Большевики верно оценили заинтересованность союзников в Каледине, которой позднее суждено было вырасти в открытую поддержку Белой армии, которая тогда только формировалась на территории России, но неудачно выбрали дело Калпашникова для разоблачения этой заинтересованности. Соединенные Штаты, в целом относящиеся к советскому режиму менее враждебно, чем Британия и Франция, официально тоже придерживались тактики непризнания, но в то же время считали необходимым придерживаться политики невмешательства во внутренние дела России. Американские представители в России, было «авторитетно заявлено» 26 декабря в Вашингтоне, будут «старательно избегать любого вмешательства во внутреннюю политику страны» и «предоставят русскому народу самому выработать меры своего спасения, свободные от любого американского вмешательства». И тем не менее в телеграмме, отправленной двумя неделями раньше, Лэнсинг просил американского посла в Лондоне проконсультироваться с «соответствующими британскими и французскими властями» относительно займа Каледину и напоминал ему «о необходимости действовать срочно и убедить тех, с кем вы будете говорить, ни в коем случае не допустить утечки информации о том, что Соединенные Штаты рассматривают возможность выказать сочувствие движению Каледина, тем более предоставить ему финансовую помощь». Вильсон в ярком примере раздвоения его представлений о российской проблеме высказал свое «полное одобрение» посланию относительно Каледина. Но карьера генерала резко оборвалась в феврале, когда осознание безнадежности своего военного положения заставила его совершить самоубийство. Хотя надежды, которые возлагали на него Лэнсинг и другие лидеры союзников, оказались иллюзорными, другие лидеры белых были готовы и стремились заполнить эту брешь в движении против большевиков тем увереннее, что могли рассчитывать на моральную и материальную поддержку из-за границы.

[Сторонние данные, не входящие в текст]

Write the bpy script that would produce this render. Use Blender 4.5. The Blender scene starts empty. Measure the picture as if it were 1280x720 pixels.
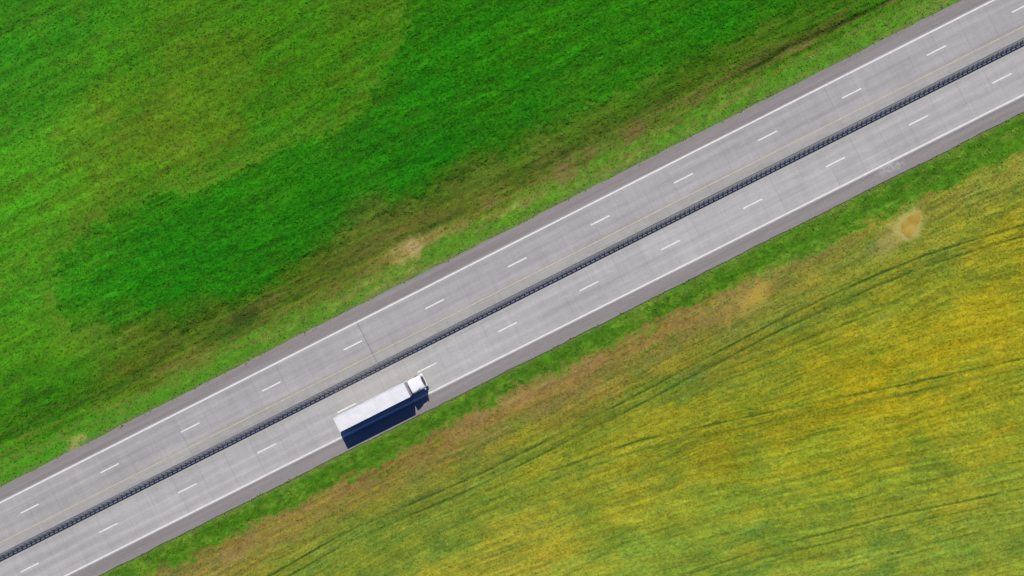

Другой знаменитый случай в отношениях между Россией и союзниками произошел всего через несколько недель после дела Калпашникова и фактически был эпизодом необъявленной маломасштабной войны между Россией и Румынией. Это было дело Диаманди. Румынский министр Константин Диаманди был взят под стражу за враждебное отношение и арест нескольких подразделений русской армии в Румынии. После установления перемирия с Германией большая часть русских формирований на Юго-Западном фронте попыталась отступить через румынскую территорию. Оказавшись между недружелюбно настроенными румынами и австрийцами и столкнувшись с растущей угрозой сепаратистского движения Украины, организованного вокруг Центральной рады в Киеве, русские солдаты, вынужденные жить за счет этой страны или умирать с голода, постоянно попадали в неприятные инциденты со своими бывшими товарищами по оружию. Арест Диаманди 13 января 1918 года был ответной мерой со стороны России, которая побудила выступить с немедленным протестом весь дипломатический корпус, находившийся в Петрограде.